RMB Articles

Special Skills Lose their Edge

Posted 29-02-2016
Written by admin 101
Category Family Law

There is a doctrine in Family Law that if one party of a marriage has a skill which leads to considerable growth in the wealth during the marriage then that party should receive credit upon the break-down by virtue of that skill.

A recent case has changed this and made Family Lawyers reconsider their position on this.

The court considered “special skill” in the case known as Kane and Kane, in which a couple held assets of $4.3 million, of which $3.4 million was held in a self-managed superannuation fund.

The parties had contributed financially identical amounts to the superannuation fund.

In the first instance, it was argued that Mr Kane had used his investment skill to build the couple's wealth against his wife's wishes. It was conceded that his investment knowledge had led to considerable growth in the value of the superannuation.

The trial judge upheld the doctrine that it was due to Mr Kane's "special skill" that the couple had the assets that they did. Mr Kane was awarded over 60% of the super fund which saw him receive over $1 million more than his wife. The remainder of the assets were divided equally.
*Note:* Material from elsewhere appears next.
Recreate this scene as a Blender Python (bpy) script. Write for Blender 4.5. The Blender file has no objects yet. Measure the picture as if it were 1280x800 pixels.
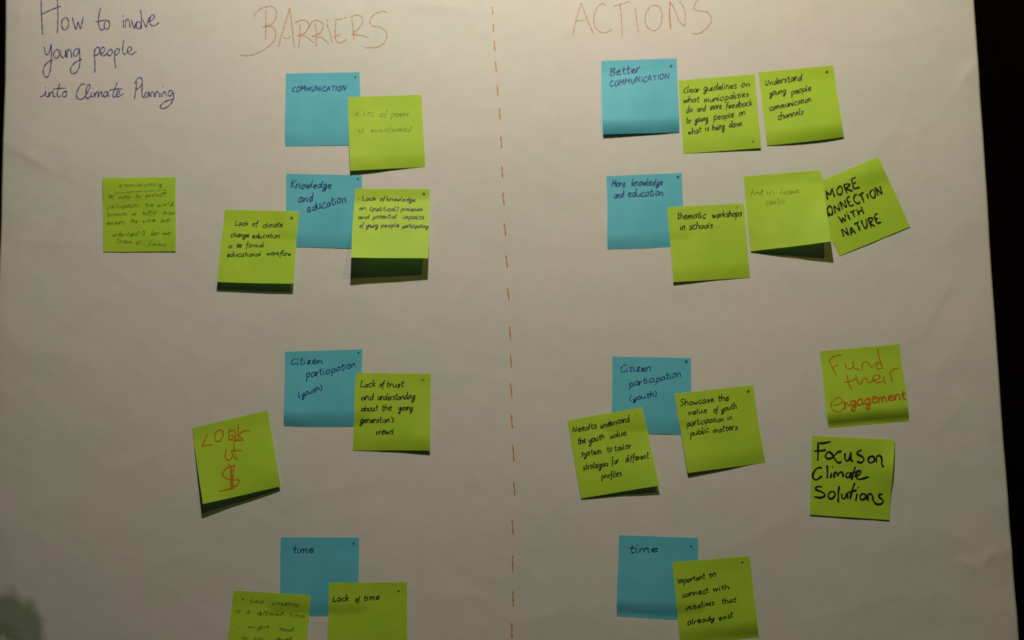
import bpy, math, random
import numpy as np
from mathutils import Vector, Matrix, noise

random.seed(7)
SC = bpy.context.scene

# ------------------------------------------------------------------ camera
W0, H0 = 1280.0, 800.0                      # the photograph's pixel frame
FPX = 1108.0                                # focal length in those pixels
CAM = Vector((0.0, -0.886, 0.0))
TILT, ROLL = math.radians(5.8), math.radians(-1.0)
cam_d = bpy.data.cameras.new('camera')
cam = bpy.data.objects.new('camera', cam_d)
SC.collection.objects.link(cam)
cam.location = CAM
cam.rotation_euler = (Matrix.Rotation(math.pi / 2 + TILT, 4, 'X') @ Matrix.Rotation(ROLL, 4, 'Z')).to_euler()
cam_d.sensor_width = 36.0
cam_d.lens = FPX / W0 * 36.0
cam_d.clip_start, cam_d.clip_end = 0.01, 50
cam_d.dof.use_dof = True
cam_d.dof.focus_distance = 0.835
cam_d.dof.aperture_fstop = 2.7
SC.camera = cam
RM = cam.rotation_euler.to_matrix()

# ------------------------------------------------------------------ light
world = bpy.data.worlds.new('World'); SC.world = world; world.use_nodes = True
bg = world.node_tree.nodes['Background']
bg.inputs[0].default_value = (0.86, 0.93, 0.74, 1); bg.inputs[1].default_value = 0.013

def lamp(name, loc, power, size, col):
    d = bpy.data.lights.new(name, 'AREA'); d.shape = 'DISK'; d.size = size; d.energy = power; d.color = col
    o = bpy.data.objects.new(name, d); SC.collection.objects.link(o); o.location = loc
    o.rotation_euler = (Vector((0.04, 0, 0.52)) - Vector(loc)).to_track_quat('-Z', 'Y').to_euler()
    return o
lamp('ceiling_lamp', (0.0, -0.69, 1.00), 10.1, 0.03, (1.0, 0.872, 0.755))
lamp('ceiling_lamp_dim', (0.42, -0.95, 1.02), 1.5, 0.03, (1.0, 0.93, 0.12))

SC.view_settings.view_transform = 'Standard'
SC.view_settings.look = 'None'
SC.view_settings.exposure = 0.0
SC.view_settings.gamma = 1.0
SC.render.filter_size = 1.7
SC.cycles.max_bounces = 6

# ------------------------------------------------------------------ helpers
def unproject(px, py, h=0.0):
    """where the ray through a pixel of the photograph meets the plane h metres in front of the wall"""
    d = RM @ Vector(((px - W0 / 2) / FPX, -(py - H0 / 2) / FPX, -1.0))
    t = (-h - CAM.y) / d.y
    return Vector((CAM.x + d.x * t, -h, CAM.z + d.z * t))

def mesh_obj(name, verts, faces, mat, parent=None, smooth=True):
    me = bpy.data.meshes.new(name)
    me.from_pydata(verts, [], faces)
    if smooth: me.polygons.foreach_set('use_smooth', [True] * len(me.polygons))
    me.materials.append(mat)
    o = bpy.data.objects.new(name, me); SC.collection.objects.link(o)
    if parent is not None:
        o.parent = parent
        o.matrix_parent_inverse = parent.matrix_world.inverted()
    return o

def new_mat(name):
    m = bpy.data.materials.new(name); m.use_nodes = True
    nt = m.node_tree; nt.nodes.clear()
    return m, nt, nt.nodes, nt.links

def paper_material():
    m, nt, N, L = new_mat('flipchart_paper')
    out = N.new('ShaderNodeOutputMaterial'); p = N.new('ShaderNodeBsdfPrincipled')
    tc = N.new('ShaderNodeTexCoord')
    n1 = N.new('ShaderNodeTexNoise'); n1.inputs['Scale'].default_value = 7; n1.inputs['Detail'].default_value = 3
    n2 = N.new('ShaderNodeTexNoise'); n2.inputs['Scale'].default_value = 60; n2.inputs['Detail'].default_value = 4
    r1 = N.new('ShaderNodeValToRGB')
    r1.color_ramp.elements[0].position = .35; r1.color_ramp.elements[0].color = (.60, .625, .57, 1)
    r1.color_ramp.elements[1].position = .65; r1.color_ramp.elements[1].color = (.65, .62, .59, 1)
    L.new(tc.outputs['Object'], n1.inputs['Vector']); L.new(tc.outputs['Object'], n2.inputs['Vector'])
    L.new(n1.outputs[0], r1.inputs[0])
    r2 = N.new('ShaderNodeValToRGB')
    r2.color_ramp.elements[0].position = .3; r2.color_ramp.elements[0].color = (.955, .96, .955, 1)
    r2.color_ramp.elements[1].position = .7; r2.color_ramp.elements[1].color = (1, 1, 1, 1)
    L.new(n2.outputs[0], r2.inputs[0])
    mx = N.new('ShaderNodeMixRGB'); mx.blend_type = 'MULTIPLY'; mx.inputs[0].default_value = 1
    L.new(r1.outputs[0], mx.inputs[1]); L.new(r2.outputs[0], mx.inputs[2])
    # a dark green patch in the lower left corner of the sheet: a ring round a paler middle, soft uneven rim
    c = unproject(0, 835)
    mp = N.new('ShaderNodeMapping'); mp.vector_type = 'POINT'
    mp.inputs['Location'].default_value = (-c.x, 0, -c.z)
    wv = N.new('ShaderNodeTexNoise'); wv.inputs['Scale'].default_value = 45; wv.inputs['Detail'].default_value = 2
    L.new(tc.outputs['Object'], wv.inputs['Vector'])
    L.new(tc.outputs['Object'], mp.inputs['Vector'])
    vs = N.new('ShaderNodeVectorMath'); vs.operation = 'MULTIPLY'; vs.inputs[1].default_value = (1.45, 0, 1)
    L.new(mp.outputs[0], vs.inputs[0])
    ln = N.new('ShaderNodeVectorMath'); ln.operation = 'LENGTH'; L.new(vs.outputs[0], ln.inputs[0])
    ad = N.new('ShaderNodeMath'); ad.operation = 'MULTIPLY_ADD'; ad.inputs[1].default_value = .03
    L.new(wv.outputs[0], ad.inputs[0]); L.new(ln.outputs['Value'], ad.inputs[2])
    r3 = N.new('ShaderNodeValToRGB'); cr = r3.color_ramp
    cr.elements[0].position = 0.0; cr.elements[0].color = (.25, .25, .25, 1)
    e = cr.elements.new(.045); e.color = (.2, .2, .2, 1)
    e = cr.elements.new(.050); e.color = (.85, .85, .85, 1)
    e = cr.elements.new(.062); e.color = (.66, .66, .66, 1)
    e = cr.elements.new(.080); e.color = (.74, .74, .74, 1)
    cr.elements[-1].position = .093; cr.elements[-1].color = (0, 0, 0, 1)
    L.new(ad.outputs[0], r3.inputs[0])
    m2 = N.new('ShaderNodeMixRGB'); m2.blend_type = 'MIX'
    L.new(r3.outputs[0], m2.inputs[0]); L.new(mx.outputs[0], m2.inputs[1]); m2.inputs[2].default_value = (.09, .17, .06, 1)
    L.new(m2.outputs[0], p.inputs['Base Color'])
    p.inputs['Roughness'].default_value = .62
    p.inputs['Specular IOR Level'].default_value = .25
    b = N.new('ShaderNodeBump'); b.inputs['Strength'].default_value = .22; b.inputs['Distance'].default_value = .0006
    n3 = N.new('ShaderNodeTexNoise'); n3.inputs['Scale'].default_value = 130; n3.inputs['Detail'].default_value = 5
    L.new(tc.outputs['Object'], n3.inputs['Vector']); L.new(n3.outputs[0], b.inputs['Height'])
    L.new(b.outputs[0], p.inputs['Normal'])
    L.new(p.outputs[0], out.inputs[0])
    return m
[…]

On appeal to the Family Court of Australia, the decision of the trial judge was overturned, as Deputy Chief Justice Faulks found that it was unreasonable to give such a significant weight to Mr Kane's "skill".

His honour formed the view that: ''Frequently, the financial result of a contribution (whether by physical or intellectual labour or imagination, foresight and perspicacity) will be influenced by external factors beyond the control of the party contributing.''

Often in practical terms, the doctrine dictates that where the wife has been the homemaker and parent, and the husband worked and been deemed to have a "special skill" the court should consider this.
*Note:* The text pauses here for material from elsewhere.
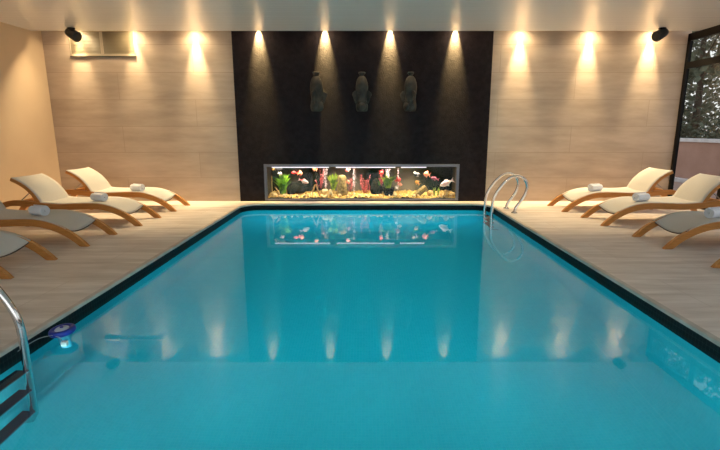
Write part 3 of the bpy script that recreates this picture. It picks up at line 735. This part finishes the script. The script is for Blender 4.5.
def fish(px, py, Lpx, hpx, k, ang, right, label, Y):
    """swims along local -x (left) or +x (right); ang tilts it nose-up in degrees"""
    L = Lpx * PXM; H = hpx * PXM; root = empty('aquarium_fish', at(px, py, Y))
    root.rotation_euler = (0, math.radians(-ang), 0 if right else PI)
    prof = [(.50, .02), (.46, .30), (.36, .70), (.22, .97), (.06, 1.0), (-.08, .80), (-.20, .45), (-.28, .24), (-.30, .20)]
    v = []; n = 14
    for x, rr in prof:
        for q in range(n):
            a = 2 * PI * q / n; v.append((x * L, .30 * H * rr * math.cos(a), .5 * H * rr * math.sin(a)))
    f = [(i * n + q, i * n + (q + 1) % n, (i + 1) * n + (q + 1) % n, (i + 1) * n + q) for i in range(len(prof) - 1) for q in range(n)] + [tuple(range(n)), tuple((len(prof) - 1) * n + q for q in range(n))]
    MB().add(v, f, True).build('body', FM[k], root)
    t = MB().add([(-.28 * L, 0, .08 * H), (-.50 * L, .004, .52 * H), (-.43 * L, .002, .0), (-.50 * L, .004, -.52 * H), (-.28 * L, 0, -.08 * H)], [(0, 1, 2), (0, 2, 4), (2, 3, 4)]); t.build('tail_fin', FM[k], root, solid=.003)
    t = MB().add([(.18 * L, 0, .44 * H), (.05 * L, 0, .72 * H), (-.12 * L, 0, .60 * H), (-.12 * L, 0, .30 * H)], [(0, 1, 2, 3)]); t.build('dorsal_fin', FM[k], root, solid=.003)
    t = MB().add([(.10 * L, 0, -.42 * H), (-.04 * L, 0, -.74 * H), (-.10 * L, 0, -.34 * H)], [(0, 1, 2)]); t.build('belly_fin', FM[k], root, solid=.003)
    for s in (-1, 1): MB().blob((.37 * L, s * .19 * H, .10 * H), (.035 * L, .03 * H, .035 * L), 1, 0, 0).build('eye', M['eye'], root)
    tag(root, label, 'fish', 'fish in the aquarium')
for a in [(278, 169, 9, 3.6, 'black', 0, True, 'black fish near the surface at the left end of the aquarium', .12),
          (280, 173.5, 5, 3, 'white', -25, True, 'small white fish just below the black one at the left end', .12),
          (273.5, 169.5, 4, 2.4, 'amber', 10, False, 'tiny brownish fish in the top left corner of the aquarium', .15),
          (294.5, 172.8, 6, 2.8, 'red', 0, False, 'deep red fish left of the round orange fish', .14),
          (299.8, 173.4, 5.5, 4.6, 'orange', 5, True, 'round orange fish high in the left part of the aquarium', .14),
          (303.5, 181, 11, 3.8, 'koi', -20, True, 'red and white fish swimming above the wide dark rock', .12),
          (315, 169, 5, 4, 'orange', 20, False, 'orange fish just under the light, above the tall dark rock', .14),
          (348, 170, 5, 3.4, 'koi', -35, False, 'red and white fish near the surface left of the pink bubbles', .13),
          (348, 182, 4.5, 3.6, 'orange', 10, True, 'orange-red fish right of the tall pillar rock', .13),
          (381.5, 172.5, 5, 4, 'red', -60, True, 'red fish diving near the surface above the potted plant', .13),
          (398, 180, 6.5, 4.4, 'red', 25, True, 'bright red fish beside the thin line of bubbles', .12),
          (400, 184.5, 5, 3, 'orange', -10, True, 'orange fish just under the bright red fish', .14),
          (396.5, 187.5, 3.6, 2.2, 'white', -70, True, 'tiny white fish nose down beside the cream rock', .14),
          (417.5, 182.8, 6, 3.6, 'amber', 40, False, 'amber fish rising above the slanted slab', .13),
          (416.5, 174, 6, 6, 'stripe', -40, False, 'black and grey striped fish high right of centre', .13),
          (427, 174.3, 7, 5.4, 'orange', 12, False, 'plump coral-orange fish high in the right part', .13),
          (435, 178.6, 8.5, 3, 'maroon', 15, False, 'slim dark maroon fish left of the large white fish', .14),
          (447, 182.8, 15, 5.6, 'pinkish', -24, False, 'large pinkish white fish at the right end of the aquarium', .11)]:
    fish(*a[:8], YG + a[8])

# ------------------------------------------------------------------ lights
WARM = (1.0, .75, .42)
def spot(name, loc, target, W, size, blend, color=WARM, rad=.02):
    l = bpy.data.lights.new(name, 'SPOT'); l.energy = W; l.spot_size = math.radians(size); l.spot_blend = blend; l.color = color; l.shadow_soft_size = rad
    o = bpy.data.objects.new(name, l); COL.objects.link(o); o.location = loc
    o.rotation_euler = (Vector(target) - Vector(loc)).to_track_quat('-Z', 'Y').to_euler(); return o
YL, ZL = 7.71, 2.85
K_BEAM, K_MID, K_SPILL, K_ROOM = 300., 9., 26., 78.
for px in (78, 133, 195, 259, 325, 390, 455, 520.7, 590, 651):
    x = (px - 365) / F * 7.385
    spot('slot_room', (x, YL, 2.808), (x, YL - .60, 1.8), K_ROOM * (.1 if DX0 < x < DX1 else 1), 104, 1., rad=.012)
    if DX0 < x < DX1:                              # the four lamps over the dark wall
        G = (1., .79, .31)
        spot('slot_beam', (x, 7.770, ZL), (x, 8.05, ZL - 1), 1100, 41, 1., G, .008)
        spot('slot_core', (x, 7.795, ZL), (x, 7.95, ZL - 1), 6, 44, 1., G, .008)
        spot('slot_spill', (x, YL, ZL), (x, YL - .2, ZL - 1), K_SPILL * .5, 150, 1.)
        continue
    spot('slot_beam', (x, 7.777, ZL), (x, 7.80, ZL - 1), K_BEAM * (.55 if px < 140 else 1), 38, 1., rad=.008)
    spot('slot_core', (x, 7.82, ZL), (x, 7.825, ZL - 1), 5, 40, 1., rad=.008)
    spot('slot_wash', (x, 7.75, ZL), (x, 7.80, ZL - 1), K_MID, 96, 1., rad=.008)
    spot('slot_spill', (x, YL, ZL), (x, YL - .2, ZL - 1), K_SPILL, 150, 1.)
# underwater lamps on the pool wall below the camera
for x in (-1.6, -.55, .55, 1.6):
    spot('pool_lamp', (x, PY0 + .06, -.62), (x * .8, PY0 + 6, -.62), 330, 55, 1., (.85, 1, 1), .09)
# aquarium
for x in (-1.1, 0.0, 1.05):
    l = bpy.data.lights.new('tank_light', 'AREA'); l.shape = 'RECTANGLE'; l.size = .95; l.size_y = .12; l.energy = 5.0; l.spread = math.radians(110); l.color = (1, .84, .62)
    o = bpy.data.objects.new('tank_light', l); COL.objects.link(o); o.location = (x, YG + .13, AZ1 - .07); o.rotation_euler = (math.radians(14), 0, 0)
# sky
wd = bpy.data.worlds.new('sky'); sc.world = wd; wd.use_nodes = True
nt = wd.node_tree; bg = nt.nodes['Background']
tc = nt.nodes.new('ShaderNodeTexCoord'); sp = nt.nodes.new('ShaderNodeSeparateXYZ'); rp = nt.nodes.new('ShaderNodeValToRGB')
nt.links.new(tc.outputs['Generated'], sp.inputs[0]); nt.links.new(sp.outputs['Z'], rp.inputs['Fac']); nt.links.new(rp.outputs['Color'], bg.inputs['Color'])
rp.color_ramp.elements[0].color = (.85, .84, .82, 1); rp.color_ramp.elements[1].color = (.70, .80, 1.0, 1)
bg.inputs['Strength'].default_value = 1.65

# ------------------------------------------------------------------ camera
cam = bpy.data.cameras.new('camera'); co = bpy.data.objects.new('camera', cam); COL.objects.link(co)
cam.sensor_width = 36; cam.lens = 23.0; cam.shift_x = -5 / 720; cam.clip_start = .02
co.location = (0, 0, 1.2); co.rotation_euler = (PI / 2 - TH, 0, 0)
sc.camera = co
sc.view_settings.view_transform = 'Standard'; sc.view_settings.look = 'None'; sc.view_settings.exposure = .62; sc.view_settings.gamma = 1
sc.cycles.use_denoising = True; sc.cycles.max_bounces = 10; sc.cycles.diffuse_bounces = 5; sc.cycles.transparent_max_bounces = 12
sc.cycles.sample_clamp_indirect = 6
Surely one party staying at home and raising the children of the marriage is not of a lesser weight than the party who earns the income.

This case creates an argument that one contribution to a marriage should be given no greater weight than another.

There is likely to be further comment on this area of Family Law into the future as the Family Law Act 1975 is silent as to how much weight different contributions should be given.